━━ Records to process ━━
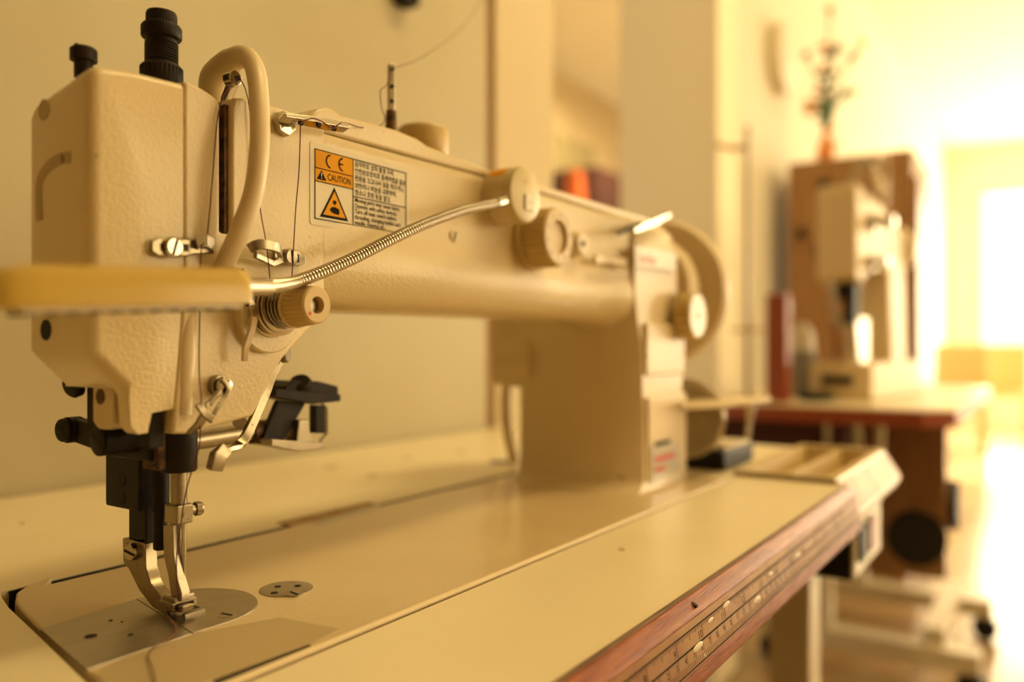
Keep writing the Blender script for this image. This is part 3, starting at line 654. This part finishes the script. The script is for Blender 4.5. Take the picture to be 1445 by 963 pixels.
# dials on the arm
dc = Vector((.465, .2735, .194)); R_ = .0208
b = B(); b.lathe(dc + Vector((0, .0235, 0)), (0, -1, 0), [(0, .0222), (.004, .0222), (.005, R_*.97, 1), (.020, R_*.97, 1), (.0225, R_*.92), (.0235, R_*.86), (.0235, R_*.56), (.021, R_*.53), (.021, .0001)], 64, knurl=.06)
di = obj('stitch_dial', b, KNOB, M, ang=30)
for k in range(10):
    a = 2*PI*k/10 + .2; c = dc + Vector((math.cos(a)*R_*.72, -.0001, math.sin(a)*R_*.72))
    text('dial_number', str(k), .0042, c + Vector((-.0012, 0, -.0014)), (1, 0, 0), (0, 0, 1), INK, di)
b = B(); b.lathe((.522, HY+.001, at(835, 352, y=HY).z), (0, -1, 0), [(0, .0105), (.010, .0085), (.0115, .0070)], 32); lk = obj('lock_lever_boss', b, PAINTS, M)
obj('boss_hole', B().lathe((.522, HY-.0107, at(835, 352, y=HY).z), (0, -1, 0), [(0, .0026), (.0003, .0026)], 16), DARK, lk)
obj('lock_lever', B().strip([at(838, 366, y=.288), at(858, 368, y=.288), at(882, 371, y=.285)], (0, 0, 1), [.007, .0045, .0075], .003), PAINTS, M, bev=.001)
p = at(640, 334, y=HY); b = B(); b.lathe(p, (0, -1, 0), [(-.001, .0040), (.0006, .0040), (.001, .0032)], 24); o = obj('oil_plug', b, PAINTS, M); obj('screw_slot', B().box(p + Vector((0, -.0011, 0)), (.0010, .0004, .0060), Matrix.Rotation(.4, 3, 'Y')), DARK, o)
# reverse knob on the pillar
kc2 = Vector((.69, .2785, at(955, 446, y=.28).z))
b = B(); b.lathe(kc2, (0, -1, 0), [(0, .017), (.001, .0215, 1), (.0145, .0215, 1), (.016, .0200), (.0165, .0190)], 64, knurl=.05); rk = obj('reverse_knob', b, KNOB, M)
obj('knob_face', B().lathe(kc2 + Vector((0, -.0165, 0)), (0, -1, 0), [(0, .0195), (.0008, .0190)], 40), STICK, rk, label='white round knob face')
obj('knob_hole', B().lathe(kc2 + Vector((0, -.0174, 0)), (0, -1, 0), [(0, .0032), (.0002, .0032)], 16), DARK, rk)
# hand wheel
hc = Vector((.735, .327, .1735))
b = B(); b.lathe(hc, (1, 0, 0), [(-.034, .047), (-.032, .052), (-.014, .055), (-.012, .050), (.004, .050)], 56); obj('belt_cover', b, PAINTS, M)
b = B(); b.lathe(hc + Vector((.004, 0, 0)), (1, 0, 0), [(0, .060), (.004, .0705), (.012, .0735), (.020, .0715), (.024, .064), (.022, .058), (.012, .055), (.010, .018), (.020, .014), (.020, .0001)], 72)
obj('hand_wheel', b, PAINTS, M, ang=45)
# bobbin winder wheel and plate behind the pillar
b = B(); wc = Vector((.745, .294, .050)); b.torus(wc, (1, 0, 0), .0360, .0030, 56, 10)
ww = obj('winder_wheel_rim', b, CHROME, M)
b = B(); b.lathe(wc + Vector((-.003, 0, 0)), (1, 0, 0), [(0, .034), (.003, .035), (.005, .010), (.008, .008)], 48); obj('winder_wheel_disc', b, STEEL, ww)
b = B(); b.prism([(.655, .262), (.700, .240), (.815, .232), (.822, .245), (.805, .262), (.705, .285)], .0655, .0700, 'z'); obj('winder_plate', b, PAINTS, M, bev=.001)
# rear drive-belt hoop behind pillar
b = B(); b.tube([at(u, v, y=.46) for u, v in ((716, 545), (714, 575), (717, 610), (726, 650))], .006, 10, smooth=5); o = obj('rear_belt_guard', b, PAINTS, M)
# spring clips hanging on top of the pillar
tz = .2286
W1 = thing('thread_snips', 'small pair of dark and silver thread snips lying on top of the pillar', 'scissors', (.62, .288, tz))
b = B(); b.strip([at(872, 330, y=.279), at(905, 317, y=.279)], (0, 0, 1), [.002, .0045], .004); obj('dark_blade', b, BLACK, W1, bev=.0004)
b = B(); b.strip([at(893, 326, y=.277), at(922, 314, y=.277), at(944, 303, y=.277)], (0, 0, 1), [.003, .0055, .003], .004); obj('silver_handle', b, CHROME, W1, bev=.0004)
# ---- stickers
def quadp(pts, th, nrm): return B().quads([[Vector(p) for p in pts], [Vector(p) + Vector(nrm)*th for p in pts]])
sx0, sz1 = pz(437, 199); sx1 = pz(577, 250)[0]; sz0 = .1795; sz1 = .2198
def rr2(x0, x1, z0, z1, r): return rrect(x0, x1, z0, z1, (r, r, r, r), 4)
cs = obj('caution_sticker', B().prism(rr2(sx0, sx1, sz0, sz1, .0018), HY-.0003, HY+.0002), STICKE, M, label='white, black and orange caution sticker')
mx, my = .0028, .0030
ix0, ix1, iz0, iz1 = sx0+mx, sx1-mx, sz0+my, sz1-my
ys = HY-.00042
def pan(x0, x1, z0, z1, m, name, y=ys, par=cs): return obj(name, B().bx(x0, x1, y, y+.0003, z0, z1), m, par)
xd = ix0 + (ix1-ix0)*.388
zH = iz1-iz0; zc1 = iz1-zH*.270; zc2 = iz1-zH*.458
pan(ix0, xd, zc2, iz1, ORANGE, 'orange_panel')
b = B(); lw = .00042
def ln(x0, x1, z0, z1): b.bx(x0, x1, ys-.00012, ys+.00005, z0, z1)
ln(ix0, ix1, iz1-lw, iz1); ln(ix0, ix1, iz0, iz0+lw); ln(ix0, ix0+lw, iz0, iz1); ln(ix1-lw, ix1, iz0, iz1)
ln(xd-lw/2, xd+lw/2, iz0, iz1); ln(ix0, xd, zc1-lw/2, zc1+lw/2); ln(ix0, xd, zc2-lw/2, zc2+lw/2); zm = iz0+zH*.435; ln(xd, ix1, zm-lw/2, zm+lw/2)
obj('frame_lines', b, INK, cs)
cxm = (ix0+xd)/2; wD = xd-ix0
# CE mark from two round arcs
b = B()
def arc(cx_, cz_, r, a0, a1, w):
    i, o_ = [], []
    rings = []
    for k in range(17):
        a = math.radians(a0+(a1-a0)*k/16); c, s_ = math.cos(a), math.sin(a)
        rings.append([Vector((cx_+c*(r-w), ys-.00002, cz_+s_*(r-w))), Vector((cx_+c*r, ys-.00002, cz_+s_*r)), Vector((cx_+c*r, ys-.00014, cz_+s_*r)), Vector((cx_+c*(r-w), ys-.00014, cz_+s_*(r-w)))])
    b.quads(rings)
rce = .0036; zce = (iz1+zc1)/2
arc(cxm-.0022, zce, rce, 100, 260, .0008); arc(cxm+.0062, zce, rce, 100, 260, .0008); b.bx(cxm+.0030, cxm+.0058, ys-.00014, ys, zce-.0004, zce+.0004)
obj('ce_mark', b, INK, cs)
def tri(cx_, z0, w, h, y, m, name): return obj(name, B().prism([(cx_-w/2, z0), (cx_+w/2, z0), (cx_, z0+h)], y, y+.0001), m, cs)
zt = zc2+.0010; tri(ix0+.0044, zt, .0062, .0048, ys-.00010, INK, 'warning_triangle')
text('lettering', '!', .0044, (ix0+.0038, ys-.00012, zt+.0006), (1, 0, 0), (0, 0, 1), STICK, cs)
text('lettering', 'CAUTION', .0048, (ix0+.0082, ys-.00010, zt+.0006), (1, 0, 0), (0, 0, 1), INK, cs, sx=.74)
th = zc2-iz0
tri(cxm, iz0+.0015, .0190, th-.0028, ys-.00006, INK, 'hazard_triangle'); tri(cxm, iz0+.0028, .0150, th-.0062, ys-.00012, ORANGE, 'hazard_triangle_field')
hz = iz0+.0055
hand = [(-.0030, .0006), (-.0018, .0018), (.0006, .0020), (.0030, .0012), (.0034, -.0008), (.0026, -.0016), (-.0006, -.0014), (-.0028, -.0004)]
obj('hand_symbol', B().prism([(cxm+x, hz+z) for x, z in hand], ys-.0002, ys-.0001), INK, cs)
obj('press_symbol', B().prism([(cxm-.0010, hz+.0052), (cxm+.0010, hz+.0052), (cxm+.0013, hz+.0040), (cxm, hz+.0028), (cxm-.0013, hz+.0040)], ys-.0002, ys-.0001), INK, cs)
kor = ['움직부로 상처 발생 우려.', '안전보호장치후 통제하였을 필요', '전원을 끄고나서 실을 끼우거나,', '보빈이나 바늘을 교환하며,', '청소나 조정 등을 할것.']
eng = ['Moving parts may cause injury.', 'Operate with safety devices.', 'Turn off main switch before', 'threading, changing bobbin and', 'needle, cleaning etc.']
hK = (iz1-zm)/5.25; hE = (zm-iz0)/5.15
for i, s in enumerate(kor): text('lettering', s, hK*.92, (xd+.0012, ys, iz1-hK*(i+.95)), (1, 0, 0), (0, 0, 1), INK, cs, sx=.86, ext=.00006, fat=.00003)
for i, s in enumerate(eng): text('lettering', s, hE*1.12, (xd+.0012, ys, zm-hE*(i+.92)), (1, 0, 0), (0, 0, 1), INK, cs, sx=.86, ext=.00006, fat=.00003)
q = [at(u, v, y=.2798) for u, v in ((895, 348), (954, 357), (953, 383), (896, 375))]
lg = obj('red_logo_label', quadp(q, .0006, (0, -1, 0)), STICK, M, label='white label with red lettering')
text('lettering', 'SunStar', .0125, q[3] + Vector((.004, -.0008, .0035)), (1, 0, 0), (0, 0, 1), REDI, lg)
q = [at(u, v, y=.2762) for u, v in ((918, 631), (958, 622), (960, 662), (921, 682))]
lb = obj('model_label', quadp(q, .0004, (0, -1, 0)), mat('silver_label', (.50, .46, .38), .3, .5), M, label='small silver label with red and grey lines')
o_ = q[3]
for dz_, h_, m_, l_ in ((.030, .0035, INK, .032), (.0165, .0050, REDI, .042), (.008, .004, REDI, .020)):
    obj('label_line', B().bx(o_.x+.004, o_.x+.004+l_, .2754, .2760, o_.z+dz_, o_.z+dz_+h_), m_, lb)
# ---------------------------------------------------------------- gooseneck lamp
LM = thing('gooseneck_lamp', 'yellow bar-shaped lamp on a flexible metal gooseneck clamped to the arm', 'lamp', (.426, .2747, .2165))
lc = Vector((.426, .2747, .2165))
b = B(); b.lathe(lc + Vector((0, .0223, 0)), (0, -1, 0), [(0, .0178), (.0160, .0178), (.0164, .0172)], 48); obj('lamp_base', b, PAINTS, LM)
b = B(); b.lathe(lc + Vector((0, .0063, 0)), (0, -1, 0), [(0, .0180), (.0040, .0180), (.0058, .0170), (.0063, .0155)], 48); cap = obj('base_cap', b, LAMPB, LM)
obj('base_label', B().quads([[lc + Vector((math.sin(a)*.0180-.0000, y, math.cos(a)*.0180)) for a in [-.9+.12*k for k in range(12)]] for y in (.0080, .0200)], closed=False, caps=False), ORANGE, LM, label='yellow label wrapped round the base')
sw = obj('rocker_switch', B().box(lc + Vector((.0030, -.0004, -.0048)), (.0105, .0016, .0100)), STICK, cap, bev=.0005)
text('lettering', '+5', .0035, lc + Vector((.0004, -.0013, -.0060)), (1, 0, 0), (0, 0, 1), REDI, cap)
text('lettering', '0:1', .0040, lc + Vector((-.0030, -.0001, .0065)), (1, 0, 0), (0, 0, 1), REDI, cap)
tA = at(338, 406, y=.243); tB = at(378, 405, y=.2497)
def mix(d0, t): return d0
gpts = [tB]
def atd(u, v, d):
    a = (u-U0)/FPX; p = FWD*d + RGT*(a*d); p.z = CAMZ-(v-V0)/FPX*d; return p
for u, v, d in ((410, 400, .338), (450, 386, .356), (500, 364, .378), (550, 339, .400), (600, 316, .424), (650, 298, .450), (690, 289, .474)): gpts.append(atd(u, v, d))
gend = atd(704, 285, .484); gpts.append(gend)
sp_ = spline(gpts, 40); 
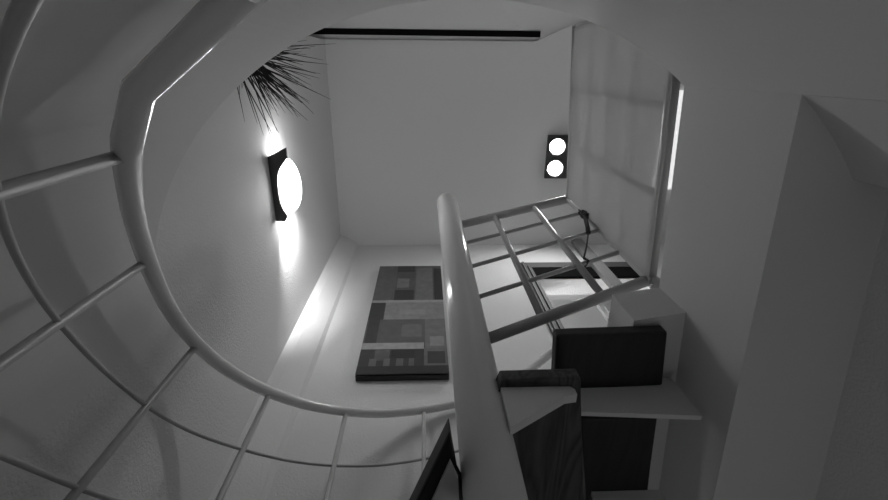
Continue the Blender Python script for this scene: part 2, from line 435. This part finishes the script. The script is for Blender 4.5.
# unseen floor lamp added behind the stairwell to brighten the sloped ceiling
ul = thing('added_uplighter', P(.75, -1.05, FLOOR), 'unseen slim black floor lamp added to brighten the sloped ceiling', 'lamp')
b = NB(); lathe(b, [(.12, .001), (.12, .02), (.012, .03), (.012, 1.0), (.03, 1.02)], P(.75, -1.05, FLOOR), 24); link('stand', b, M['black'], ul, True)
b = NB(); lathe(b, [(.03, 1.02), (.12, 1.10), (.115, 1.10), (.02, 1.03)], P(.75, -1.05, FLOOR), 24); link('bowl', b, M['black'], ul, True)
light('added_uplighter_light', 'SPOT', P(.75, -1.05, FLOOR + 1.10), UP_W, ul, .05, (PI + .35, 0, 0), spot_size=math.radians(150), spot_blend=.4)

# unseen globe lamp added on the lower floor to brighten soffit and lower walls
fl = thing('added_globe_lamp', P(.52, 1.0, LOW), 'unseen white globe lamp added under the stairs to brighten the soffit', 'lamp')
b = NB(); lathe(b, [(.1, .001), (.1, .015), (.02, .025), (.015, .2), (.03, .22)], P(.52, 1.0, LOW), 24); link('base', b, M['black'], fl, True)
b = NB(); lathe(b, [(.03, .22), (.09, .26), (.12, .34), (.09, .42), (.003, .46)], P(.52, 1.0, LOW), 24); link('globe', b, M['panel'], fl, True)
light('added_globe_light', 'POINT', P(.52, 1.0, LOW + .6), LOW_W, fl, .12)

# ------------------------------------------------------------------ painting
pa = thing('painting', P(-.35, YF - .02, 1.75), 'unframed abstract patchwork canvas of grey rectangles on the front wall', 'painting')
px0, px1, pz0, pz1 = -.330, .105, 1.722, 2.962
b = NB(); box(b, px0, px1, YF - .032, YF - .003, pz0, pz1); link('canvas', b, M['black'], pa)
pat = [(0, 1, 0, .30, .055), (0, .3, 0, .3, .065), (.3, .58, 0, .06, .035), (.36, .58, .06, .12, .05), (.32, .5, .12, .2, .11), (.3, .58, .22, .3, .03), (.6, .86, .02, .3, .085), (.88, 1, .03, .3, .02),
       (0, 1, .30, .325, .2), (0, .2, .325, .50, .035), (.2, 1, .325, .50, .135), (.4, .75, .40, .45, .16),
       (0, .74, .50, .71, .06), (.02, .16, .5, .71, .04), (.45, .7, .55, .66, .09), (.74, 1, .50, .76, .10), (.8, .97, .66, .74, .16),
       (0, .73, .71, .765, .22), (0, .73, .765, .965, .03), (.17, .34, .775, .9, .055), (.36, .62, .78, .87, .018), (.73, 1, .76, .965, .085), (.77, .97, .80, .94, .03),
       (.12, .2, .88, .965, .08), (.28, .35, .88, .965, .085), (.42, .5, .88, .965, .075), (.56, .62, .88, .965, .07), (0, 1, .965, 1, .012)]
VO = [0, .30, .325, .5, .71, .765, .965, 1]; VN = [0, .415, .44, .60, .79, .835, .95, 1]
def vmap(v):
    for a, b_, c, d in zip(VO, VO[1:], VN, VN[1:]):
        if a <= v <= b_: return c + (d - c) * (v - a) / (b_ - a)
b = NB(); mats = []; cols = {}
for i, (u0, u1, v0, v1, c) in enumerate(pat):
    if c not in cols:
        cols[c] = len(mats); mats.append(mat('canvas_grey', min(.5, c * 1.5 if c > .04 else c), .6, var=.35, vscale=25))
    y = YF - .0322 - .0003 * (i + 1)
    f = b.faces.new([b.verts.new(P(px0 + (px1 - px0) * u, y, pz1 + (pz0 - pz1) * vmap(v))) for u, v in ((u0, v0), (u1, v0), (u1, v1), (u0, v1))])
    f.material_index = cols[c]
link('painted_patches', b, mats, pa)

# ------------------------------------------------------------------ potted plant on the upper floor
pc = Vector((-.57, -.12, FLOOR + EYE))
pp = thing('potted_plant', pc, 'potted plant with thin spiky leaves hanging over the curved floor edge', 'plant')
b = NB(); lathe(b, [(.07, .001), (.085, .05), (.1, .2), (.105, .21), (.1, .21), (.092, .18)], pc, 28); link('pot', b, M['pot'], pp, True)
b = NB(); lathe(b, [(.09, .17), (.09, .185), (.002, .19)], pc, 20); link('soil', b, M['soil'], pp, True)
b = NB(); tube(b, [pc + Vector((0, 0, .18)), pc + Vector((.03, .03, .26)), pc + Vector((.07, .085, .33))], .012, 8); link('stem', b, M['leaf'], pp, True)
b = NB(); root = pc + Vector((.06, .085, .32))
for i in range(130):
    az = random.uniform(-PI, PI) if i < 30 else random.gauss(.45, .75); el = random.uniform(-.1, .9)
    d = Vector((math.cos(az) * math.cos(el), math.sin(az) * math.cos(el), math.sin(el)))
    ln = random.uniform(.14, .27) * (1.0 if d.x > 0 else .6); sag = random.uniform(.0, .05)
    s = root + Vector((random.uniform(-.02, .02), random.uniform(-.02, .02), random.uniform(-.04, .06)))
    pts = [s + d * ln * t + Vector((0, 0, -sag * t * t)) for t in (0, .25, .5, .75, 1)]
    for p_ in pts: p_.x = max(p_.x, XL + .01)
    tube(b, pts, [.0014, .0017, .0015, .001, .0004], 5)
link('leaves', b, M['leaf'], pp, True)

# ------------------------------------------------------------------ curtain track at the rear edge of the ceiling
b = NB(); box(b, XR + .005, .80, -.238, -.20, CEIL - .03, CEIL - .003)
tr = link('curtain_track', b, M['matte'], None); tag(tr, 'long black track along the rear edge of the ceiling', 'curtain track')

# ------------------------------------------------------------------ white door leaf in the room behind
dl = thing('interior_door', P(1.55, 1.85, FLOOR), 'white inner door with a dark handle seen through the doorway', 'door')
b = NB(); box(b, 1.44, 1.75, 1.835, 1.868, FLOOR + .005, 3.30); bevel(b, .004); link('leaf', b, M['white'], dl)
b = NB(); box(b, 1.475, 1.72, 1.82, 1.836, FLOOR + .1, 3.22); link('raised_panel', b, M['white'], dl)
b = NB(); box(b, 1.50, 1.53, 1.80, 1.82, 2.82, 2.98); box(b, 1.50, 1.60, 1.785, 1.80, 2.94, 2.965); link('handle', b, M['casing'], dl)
━━━
* Aim of the task *
Report how many lines of the records above contain the word "Blender", giving only the number.

* Solution for this task *
2